In molti non considerano Nadal il primo favorito per il torneo in corso, aldilà della classifica e della forza dello spagnolo. Il motivo è da ricercare nel cammino di Rafa, straordinario come detto nella "polvere", ma non impeccabile su altra superficie. L'ultimo titolo risale al Roland Garros, da allora un rendimento alterno, condito da successi e battute d'arresto, alcune inattese. L'incredibile KO con Muller a Wimbledon, poi la deficitaria parentesi sul cemento. A Montreal, avvio morbido con Coric e successivo passaggio a vuoto con il talento Shapovalov. A Cincinnati, un turno in più - affermazioni con Gasquet e Ramos Vinolas - ma medesimo esito, tonfo con Kyrgios, giocatore da prendere con le molle in qualunque contesto.
Il terreno rapido sfavorisce Nadal che ha bisogno di tempo e spazio per costruire il suo gioco, per proporre i suoi colpi lavorati, allungare scambio e partita. Ecco perché, almeno in una graduatoria iniziale, Nadal rientra tra i principali protagonisti, ma non veste i panni dell'uomo da battere.
L'esordio non sembra presentare particolari problemi. Lajovic, come Rafa, ha i migliori risultati su terra - vittoria nel Challenger di Bastad e quarti a Kitzbuhel per citarne alcuni - mentre sul cemento naviga a vista. Fuori nelle qualificazioni di Cincinnati, fermato al secondo turno a Winston Salem da Bautista Agut.
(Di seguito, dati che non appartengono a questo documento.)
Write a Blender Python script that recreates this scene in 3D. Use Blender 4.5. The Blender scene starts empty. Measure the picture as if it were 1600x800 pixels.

Non ha la necessaria consistenza per fermare Rafa, ne soluzioni potenti da impedire al maiorchino di entrare nello scambio.
Per lo spagnolo, è comunque un match importante, per "sentire" pallina e rettangolo di gioco, per prendere confidenza con l'ambiente. Il primo passo in "direzione Federer", il nome dello svizzero, inevitabilmente, rimbomba sull'Arthur Ashe.